Another fun rediscovery is Billy Vaughn and His Orchestra’s take on Kurt Weill’s “Mack the Knife,” known in this recording by its original title of “Moritat,” or “Theme from The Threepenny Opera.”  Vaughn’s version of the 1928 tune isn’t as well-known as that of Bobby Darin, Ella Fitzgerald or Louis Armstrong, but it reached No. 12 in the U.K.  and No. 37 in the U.S., proving the adaptability of Weill’s distinct melody.  (Vaughn’s recording would have been inspired by the 1954 off-Broadway staging of The Threepenny Opera that introduced Marc Blitzstein’s famous translation of the Bertolt Brecht lyric and rekindled interest in the musical.)

Ace’s The London American Label: Year by Year 1956 features every track in its original mono, fully licensed from the original rights holders.  The deluxe 22-page booklet includes track-by-track notes from Tony Rounce, an introduction from Ace founder Ted Carroll, and plenty of 45 labels.  It’s in stores now, and can be ordered below!

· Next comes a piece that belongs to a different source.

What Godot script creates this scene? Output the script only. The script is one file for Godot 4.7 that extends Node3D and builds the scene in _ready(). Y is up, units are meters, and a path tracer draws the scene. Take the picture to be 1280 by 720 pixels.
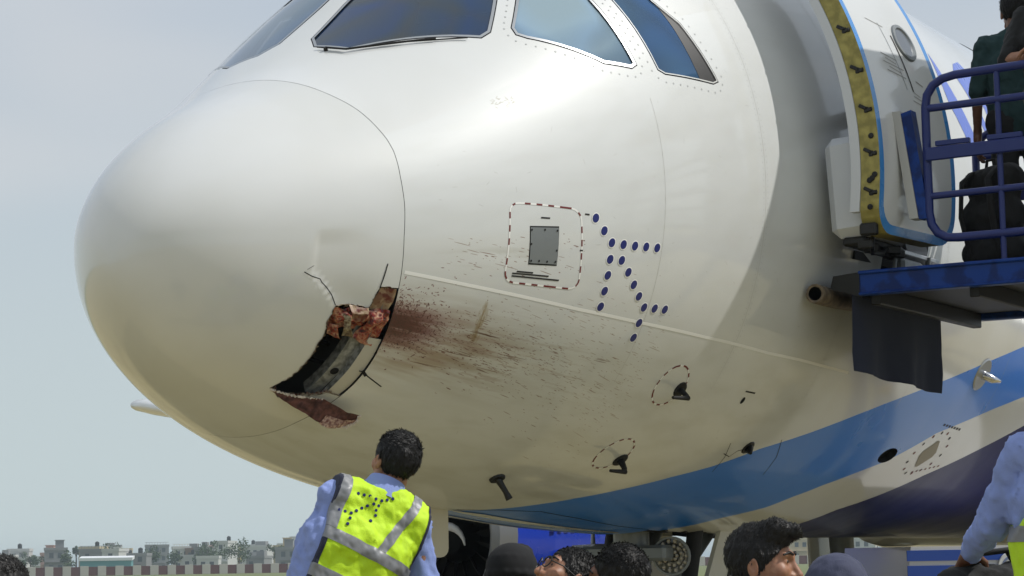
extends Node3D
# A parked white airliner with a broken nose cone, seen from the apron.

const CAM_H := 1.6063
const NOSE := Vector3(-1.83863, 0.0, -10.2042)
const HEADING := 0.53992
const AXIS := 3.81

var rng := RandomNumberGenerator.new()
var plane: Node3D
var taken := {}
var M := {}

# ------------------------------------------------------------ naming
func numbered(called: String) -> String:
	if not taken.has(called):
		taken[called] = 0
		return called
	taken[called] += 1
	return "%s_%03d" % [called, taken[called]]

func tag(o: Node3D, label: String, category: String, group := "") -> Node3D:
	o.set_meta("label", label)
	o.set_meta("category", category)
	if group != "":
		o.set_meta("group", group)
	return o

func thing(called: String, label: String, category: String, at := Vector3.ZERO, turn := 0.0, group := "") -> Node3D:
	var o := Node3D.new()
	o.name = numbered(called)
	add_child(o, true)
	o.position = at
	o.rotation.y = turn
	tag(o, label, category, group)
	return o

func add_mesh(called: String, mesh: Mesh, mat: Material, parent: Node3D) -> MeshInstance3D:
	var o := MeshInstance3D.new()
	o.name = called
	o.mesh = mesh
	if mat != null:
		o.material_override = mat
	parent.add_child(o, true)
	return o

func struct(called: String, mesh: Mesh, mat: Material) -> MeshInstance3D:
	var o := add_mesh(numbered(called), mesh, mat, self)
	o.set_meta("kind", "structure")
	return o

func obj(called: String, st: SurfaceTool, mat: Material, parent: Node3D) -> MeshInstance3D:
	return add_mesh(called, st.commit(), mat, parent)

# ------------------------------------------------------------ materials
func mat(c: Color, rough := 0.6, metal := 0.0, coat := 0.0) -> StandardMaterial3D:
	var m := StandardMaterial3D.new()
	m.albedo_color = c
	m.roughness = rough
	m.metallic = metal
	m.cull_mode = BaseMaterial3D.CULL_DISABLED
	if coat > 0.0:
		m.clearcoat_enabled = true
		m.clearcoat = coat
		m.clearcoat_roughness = 0.08
	return m

func lin(r: float, g: float, b: float) -> Color:
	return Color(r, g, b).linear_to_srgb()

func noise_tex(freq: float, size: int, ramp: Gradient, normal := false, bump := 4.0, octaves := 4, sd := 1) -> NoiseTexture2D:
	var n := FastNoiseLite.new()
	n.seed = sd
	n.frequency = freq
	n.fractal_octaves = octaves
	var t := NoiseTexture2D.new()
	t.width = size
	t.height = size
	t.seamless = true
	t.noise = n
	if normal:
		t.as_normal_map = true
		t.bump_strength = bump
	elif ramp != null:
		t.color_ramp = ramp
	return t

func ramp2(a: Color, b: Color, p0 := 0.25, p1 := 0.75) -> Gradient:
	var g := Gradient.new()
	g.offsets = PackedFloat32Array([p0, p1])
	g.colors = PackedColorArray([a, b])
	return g

func tri(m: StandardMaterial3D, metres: float) -> StandardMaterial3D:
	m.uv1_triplanar = true
	m.uv1_world_triplanar = false
	m.uv1_scale = Vector3.ONE / metres
	return m

func paint(c: Color, rough := 0.3, coat := 0.4, wavy := 0.06) -> StandardMaterial3D:
	var m := mat(c, rough, 0.0, coat)
	m.normal_enabled = true
	m.normal_texture = M.wave
	m.normal_scale = wavy
	m.roughness_texture = M.rough
	return m

# ------------------------------------------------------------ simple shapes
func begin() -> SurfaceTool:
	var st := SurfaceTool.new()
	st.begin(Mesh.PRIMITIVE_TRIANGLES)
	return st

func quad(st: SurfaceTool, a: Vector3, b: Vector3, c: Vector3, d: Vector3) -> void:
	var n := (c - a).cross(b - a).normalized()
	if n.length() < 0.5:
		n = (d - a).cross(c - a).normalized()
	for p in [a, b, c, a, c, d]:
		st.set_normal(n)
		st.set_uv(Vector2(p.x, p.z))
		st.add_vertex(p)

# one triangle with its own normals, wound to face the way they point
func tri3(st: SurfaceTool, a: Vector3, b: Vector3, c: Vector3, na: Vector3, nb: Vector3, nc: Vector3, ua := Vector2.ZERO, ub := Vector2.ZERO, uc := Vector2.ZERO) -> void:
	var flip := (c - a).cross(b - a).dot(na + nb + nc) < 0.0
	st.set_normal(na)
	st.set_uv(ua)
	st.add_vertex(a)
	st.set_normal(nc if flip else nb)
	st.set_uv(uc if flip else ub)
	st.add_vertex(c if flip else b)
	st.set_normal(nb if flip else nc)
	st.set_uv(ub if flip else uc)
	st.add_vertex(b if flip else c)

func hexa(st: SurfaceTool, p: Array) -> void:
	# eight corners: 0-3 bottom ring, 4-7 top ring
	quad(st, p[3], p[2], p[1], p[0])
	quad(st, p[4], p[5], p[6], p[7])
	for i in 4:
		var j := (i + 1) % 4
		quad(st, p[i], p[j], p[j + 4], p[i + 4])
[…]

Various Artists, The London American Label: Year by Year 1956 (Ace CDCHD 1347, 2012)

  1. Rip It Up – Little Richard (HLO 8336)

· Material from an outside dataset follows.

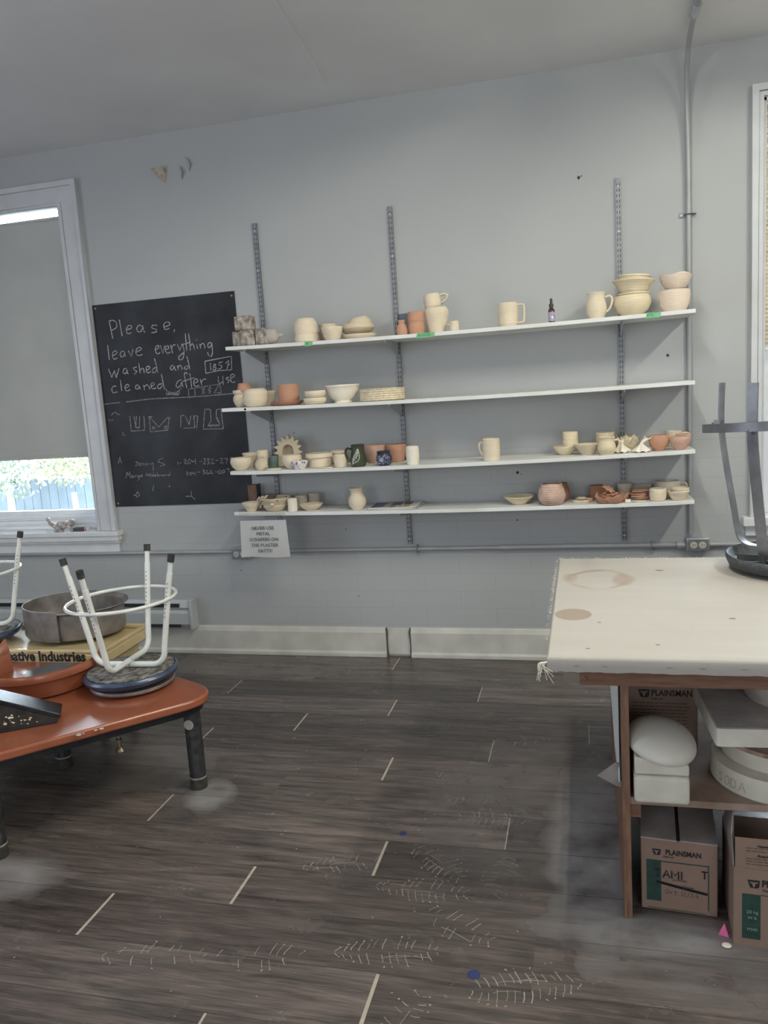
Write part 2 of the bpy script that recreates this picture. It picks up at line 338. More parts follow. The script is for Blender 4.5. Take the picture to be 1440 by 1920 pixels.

  2. Soldier of Fortune – The Drifters (HLE 8344)
  3. All the Time – Werly Fairburn and the Delta Boys (HLC 8349)
  4. The Chicken and the Hawk – Joe Turner (HLE 8332)

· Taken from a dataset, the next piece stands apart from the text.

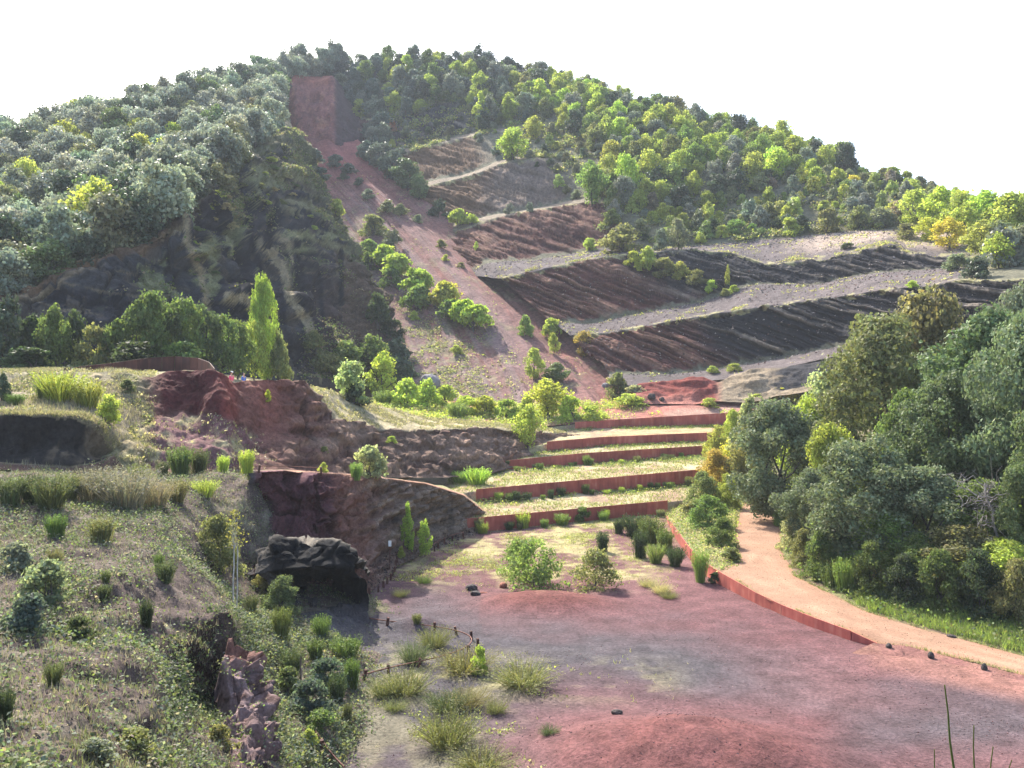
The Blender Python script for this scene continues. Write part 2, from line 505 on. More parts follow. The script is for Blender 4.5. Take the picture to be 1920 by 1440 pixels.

  5. Down Bound Train – Chuck Berry (HLU 8275)
  6. See You Later Alligator – Bobby Charles (HLU 8247)
  7. One Night – Smiley Lewis (HLU 8312)
  8. Theme from ‘The Threepenny Opera’ (Moritat) – Billy Vaughn and His Orchestra (HLD 8238)
  9. The Ballad of Davy Crockett – Bill Hayes (HLA 8220)
  10. I’ll Be True – Faye Adams (HLU 8339)
  11. Seven Days – Clyde McPhatter (HLE 8250)
  12. From the Bottom of My Heart – The Clovers (HLE 8334)
  13. Chain Gang – Bobby Scott (HL 8254)
  14. Daddy-O – The Fontane Sisters (HLD 8225)
  15. Honey Don’t – Carl Perkins (HLU 8271)
  16. The Wilder Your Heart Beats, The Sweeter Your Love (HLU 8351)
  17. Baby, Baby, All the Time – Julie London (HLU 8279)
  18. Gee Whittakers – Pat Boone (HLU 8233)
  19. Walking the Blues – Willie Dixon and the All-Stars (HLU 8297)
  20. Fireball Mail – Mac Wiseman (HLU 8259)
  21. Trying – The Hilltoppers (HLD 8298)
  22. When My Dream Boat Comes Home – Fats Domino (HLU 8309)
  23. Get Up! Get Up! (You Sleepy Head) – Lavern Baker and the Gliders (HLE 8260)
  24. Underway – Tom Tall (HLU 8231)
  25. Ivory Tower – Cathy Carr (HLH 8274)
  26. Hen Pecked – Larry Evans (HLU 8269)
  27. Canadian Sunset – Andy Williams (HLA 8315)
  28. Out of this World with Flying Saucers Pts. 1 & 2 – Dave Barry and Sara Bener (HLU 8234)

All tracks released in 1956 on the London American label.